Al llegar al andén, se sentó y sacó una revista del bolso.

- No aguanto a la de recursos humanos, tía. El otro día estaba tocándose
las narices y luego, claro, parece que soy yo la que no hace nada.

- Es que no haces nada.
- ¿Cómo dices?
- No haces ni la infinitésima parte de tu trabajo. Si no te dedicaras a reptar
por las paredes todo el día te apreciarían más. No sé a quién se
le ocurrió contratar a una babosa.

- Eres una intolerante.
- Y tú una babosa.


Pasaba las páginas enseñando cada uña en la pasarela Cibeles. Princesas. Princesas. Duquesas y condesas. Princesas embarazadas.
Ex princesas.
La página 56 hizo una pequeña cabriola y la señorita en la playa le guiñó un ojo al que iba sentado a su lado. Él, todo un caballero, se levantó el sombrero y esbozó una sonrisa.
Por desgracia, aquel bonito comienzo se vio truncado por el redoble de las sandalias de la señora-rojo: se cuadró, cerró la revista y emprendió una marcha nupcial hasta las escaleras de salida. Una vez allí se relajó, pasó páginas de la revista hasta encontrar al señor que anuncia los colchones y le hizo una carantoña.

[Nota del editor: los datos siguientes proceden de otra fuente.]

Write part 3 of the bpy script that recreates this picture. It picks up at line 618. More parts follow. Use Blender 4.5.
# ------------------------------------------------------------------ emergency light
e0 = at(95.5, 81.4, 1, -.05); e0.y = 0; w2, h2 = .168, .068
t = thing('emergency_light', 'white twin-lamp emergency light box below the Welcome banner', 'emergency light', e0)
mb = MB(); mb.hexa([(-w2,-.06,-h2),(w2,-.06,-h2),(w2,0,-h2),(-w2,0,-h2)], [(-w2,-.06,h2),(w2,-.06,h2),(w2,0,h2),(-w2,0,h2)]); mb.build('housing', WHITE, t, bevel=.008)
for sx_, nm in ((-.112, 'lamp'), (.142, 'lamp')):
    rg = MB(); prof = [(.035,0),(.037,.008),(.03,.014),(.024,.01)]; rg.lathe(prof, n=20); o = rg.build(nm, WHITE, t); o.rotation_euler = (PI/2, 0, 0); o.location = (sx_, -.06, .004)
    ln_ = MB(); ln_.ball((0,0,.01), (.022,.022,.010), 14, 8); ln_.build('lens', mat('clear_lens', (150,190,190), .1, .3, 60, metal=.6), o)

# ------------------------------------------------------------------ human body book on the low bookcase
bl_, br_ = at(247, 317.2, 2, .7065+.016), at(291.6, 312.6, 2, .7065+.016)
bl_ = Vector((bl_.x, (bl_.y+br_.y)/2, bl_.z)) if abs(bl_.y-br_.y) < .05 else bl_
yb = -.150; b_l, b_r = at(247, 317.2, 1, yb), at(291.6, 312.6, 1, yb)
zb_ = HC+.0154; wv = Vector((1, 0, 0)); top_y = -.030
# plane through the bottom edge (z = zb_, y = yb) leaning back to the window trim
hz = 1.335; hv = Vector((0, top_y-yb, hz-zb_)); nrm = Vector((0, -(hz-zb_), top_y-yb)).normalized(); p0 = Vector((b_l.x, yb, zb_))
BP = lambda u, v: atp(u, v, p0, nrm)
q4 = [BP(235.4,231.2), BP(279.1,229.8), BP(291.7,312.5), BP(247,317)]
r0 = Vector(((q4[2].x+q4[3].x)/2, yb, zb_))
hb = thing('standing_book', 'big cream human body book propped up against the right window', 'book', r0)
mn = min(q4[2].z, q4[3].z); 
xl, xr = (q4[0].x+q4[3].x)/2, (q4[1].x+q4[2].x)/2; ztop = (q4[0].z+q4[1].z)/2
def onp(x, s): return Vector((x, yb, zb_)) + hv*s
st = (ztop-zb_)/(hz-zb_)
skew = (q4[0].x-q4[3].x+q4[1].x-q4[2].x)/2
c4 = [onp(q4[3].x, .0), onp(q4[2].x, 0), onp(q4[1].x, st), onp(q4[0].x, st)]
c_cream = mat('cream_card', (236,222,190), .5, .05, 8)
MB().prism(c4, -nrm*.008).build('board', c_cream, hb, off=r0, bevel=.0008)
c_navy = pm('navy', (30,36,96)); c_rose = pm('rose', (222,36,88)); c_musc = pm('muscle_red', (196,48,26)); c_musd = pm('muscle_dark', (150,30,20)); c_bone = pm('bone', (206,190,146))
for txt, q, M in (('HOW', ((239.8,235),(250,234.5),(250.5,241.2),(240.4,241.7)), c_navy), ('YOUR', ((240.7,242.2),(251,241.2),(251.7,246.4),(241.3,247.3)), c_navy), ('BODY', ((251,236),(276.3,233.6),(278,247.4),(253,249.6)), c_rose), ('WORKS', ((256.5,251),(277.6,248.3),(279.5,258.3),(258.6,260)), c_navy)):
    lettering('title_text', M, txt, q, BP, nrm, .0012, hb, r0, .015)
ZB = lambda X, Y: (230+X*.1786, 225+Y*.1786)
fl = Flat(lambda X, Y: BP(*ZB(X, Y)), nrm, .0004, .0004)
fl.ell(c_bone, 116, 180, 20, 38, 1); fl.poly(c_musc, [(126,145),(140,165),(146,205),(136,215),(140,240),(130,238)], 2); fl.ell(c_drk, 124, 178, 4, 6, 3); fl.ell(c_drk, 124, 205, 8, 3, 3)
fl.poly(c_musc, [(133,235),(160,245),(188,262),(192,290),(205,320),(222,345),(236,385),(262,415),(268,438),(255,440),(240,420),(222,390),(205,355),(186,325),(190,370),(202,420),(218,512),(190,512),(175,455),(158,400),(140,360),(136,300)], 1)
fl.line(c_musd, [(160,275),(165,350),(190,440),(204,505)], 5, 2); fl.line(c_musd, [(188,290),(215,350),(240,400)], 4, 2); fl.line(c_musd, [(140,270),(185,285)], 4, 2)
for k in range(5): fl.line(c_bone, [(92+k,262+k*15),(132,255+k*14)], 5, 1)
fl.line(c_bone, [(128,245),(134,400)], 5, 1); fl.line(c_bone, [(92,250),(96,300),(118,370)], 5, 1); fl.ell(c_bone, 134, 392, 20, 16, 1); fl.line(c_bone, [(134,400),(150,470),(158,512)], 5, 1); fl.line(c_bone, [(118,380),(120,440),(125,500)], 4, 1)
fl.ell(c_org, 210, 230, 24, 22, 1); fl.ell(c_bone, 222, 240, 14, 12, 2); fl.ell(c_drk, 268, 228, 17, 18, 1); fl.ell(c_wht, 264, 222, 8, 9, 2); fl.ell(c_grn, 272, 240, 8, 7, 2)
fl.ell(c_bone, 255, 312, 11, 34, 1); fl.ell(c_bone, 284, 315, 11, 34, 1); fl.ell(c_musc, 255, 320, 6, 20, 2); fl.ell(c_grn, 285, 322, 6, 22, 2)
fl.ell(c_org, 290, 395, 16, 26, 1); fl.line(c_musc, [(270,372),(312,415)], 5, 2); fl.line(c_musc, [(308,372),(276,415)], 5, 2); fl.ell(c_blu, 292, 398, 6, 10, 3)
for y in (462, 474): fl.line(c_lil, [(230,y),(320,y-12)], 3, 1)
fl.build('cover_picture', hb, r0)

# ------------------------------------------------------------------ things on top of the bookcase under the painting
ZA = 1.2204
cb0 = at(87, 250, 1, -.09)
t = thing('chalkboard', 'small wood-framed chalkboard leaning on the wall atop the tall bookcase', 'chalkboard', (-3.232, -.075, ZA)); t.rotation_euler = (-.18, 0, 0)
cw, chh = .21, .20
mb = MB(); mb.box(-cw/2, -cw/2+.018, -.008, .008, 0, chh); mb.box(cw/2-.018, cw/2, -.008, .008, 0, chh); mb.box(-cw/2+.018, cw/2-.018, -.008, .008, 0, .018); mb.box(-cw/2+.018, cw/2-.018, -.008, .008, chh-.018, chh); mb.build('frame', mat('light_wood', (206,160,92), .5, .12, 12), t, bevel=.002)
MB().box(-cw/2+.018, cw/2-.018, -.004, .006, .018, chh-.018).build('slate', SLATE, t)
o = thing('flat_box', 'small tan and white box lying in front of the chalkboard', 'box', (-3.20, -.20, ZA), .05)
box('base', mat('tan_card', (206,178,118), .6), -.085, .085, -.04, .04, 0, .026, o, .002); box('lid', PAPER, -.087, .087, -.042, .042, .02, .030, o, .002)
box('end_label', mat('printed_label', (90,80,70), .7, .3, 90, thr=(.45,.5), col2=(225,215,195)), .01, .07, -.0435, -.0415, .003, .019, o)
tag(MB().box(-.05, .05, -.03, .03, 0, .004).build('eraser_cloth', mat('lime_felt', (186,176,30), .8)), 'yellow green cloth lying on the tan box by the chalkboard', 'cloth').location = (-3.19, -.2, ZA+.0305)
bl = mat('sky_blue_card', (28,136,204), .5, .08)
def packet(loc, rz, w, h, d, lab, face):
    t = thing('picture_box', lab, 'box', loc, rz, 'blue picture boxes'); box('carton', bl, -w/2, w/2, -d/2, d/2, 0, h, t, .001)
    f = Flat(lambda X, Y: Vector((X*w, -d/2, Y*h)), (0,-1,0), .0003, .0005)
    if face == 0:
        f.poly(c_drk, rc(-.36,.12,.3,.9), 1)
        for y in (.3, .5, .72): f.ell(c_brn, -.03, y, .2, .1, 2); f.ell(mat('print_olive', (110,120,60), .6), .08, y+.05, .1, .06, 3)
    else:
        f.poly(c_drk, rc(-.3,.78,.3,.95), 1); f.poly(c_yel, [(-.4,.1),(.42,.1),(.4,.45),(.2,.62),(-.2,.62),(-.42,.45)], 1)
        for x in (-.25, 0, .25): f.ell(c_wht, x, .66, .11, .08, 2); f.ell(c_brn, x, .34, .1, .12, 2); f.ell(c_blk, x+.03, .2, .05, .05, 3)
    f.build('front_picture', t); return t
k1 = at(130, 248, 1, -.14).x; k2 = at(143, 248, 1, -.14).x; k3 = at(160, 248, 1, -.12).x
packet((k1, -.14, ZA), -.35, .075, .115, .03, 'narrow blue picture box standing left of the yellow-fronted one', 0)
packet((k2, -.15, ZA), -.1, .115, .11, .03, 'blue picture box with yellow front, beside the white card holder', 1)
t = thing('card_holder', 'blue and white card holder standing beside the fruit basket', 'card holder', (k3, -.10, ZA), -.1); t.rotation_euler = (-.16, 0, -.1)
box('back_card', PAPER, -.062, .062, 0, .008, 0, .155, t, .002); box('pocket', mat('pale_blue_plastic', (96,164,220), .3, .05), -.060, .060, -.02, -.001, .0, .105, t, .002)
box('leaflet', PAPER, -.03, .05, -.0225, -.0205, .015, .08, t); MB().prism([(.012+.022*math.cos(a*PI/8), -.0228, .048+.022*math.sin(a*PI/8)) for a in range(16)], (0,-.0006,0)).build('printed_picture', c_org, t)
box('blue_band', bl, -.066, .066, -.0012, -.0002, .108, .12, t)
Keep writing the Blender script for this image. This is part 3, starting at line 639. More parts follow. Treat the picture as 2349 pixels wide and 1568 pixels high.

El taquillero, que no había perdido detalle de la escena, salió corriendo detrás de ella. Se tropezó con una papelera y un taxista malintencionado le arrancó un botón de la chaqueta según hacía un sprint en el paso de peatones.

Con la lengua y los jarapos por fuera, el taquillero rodeó a la mujer-rojo, le colocó una mano en la cintura y otra en la espalda, miró a ambos lados y le dio un beso filmado por Truffaut.

Los pelos de ella se levantaron en armas y la revista se le cayó al suelo, con tan mala suerte que se abrió por la página 45, la del anuncio de colchones. El señor que anuncia los colchones miraba muy cabreado al taquillero, quien de repente se dio cuenta de que en lugar de "Flinman-plín: descanso orgánico sin fin" se leía... "Como vuelvas a tocar a mi señora te corto los cojones, cabrón".

El taquillero, su chaqueta y su ojal huérfano se pusieron pálidos y, haciendo una reverencia à la Tudor y escondiendo con gran estilo el rabo entre las piernas, volvieron desgastando la acera a la cueva de la que habían salido.

Sin lugar a dudas, el taquillero permaneció espantado el resto del día.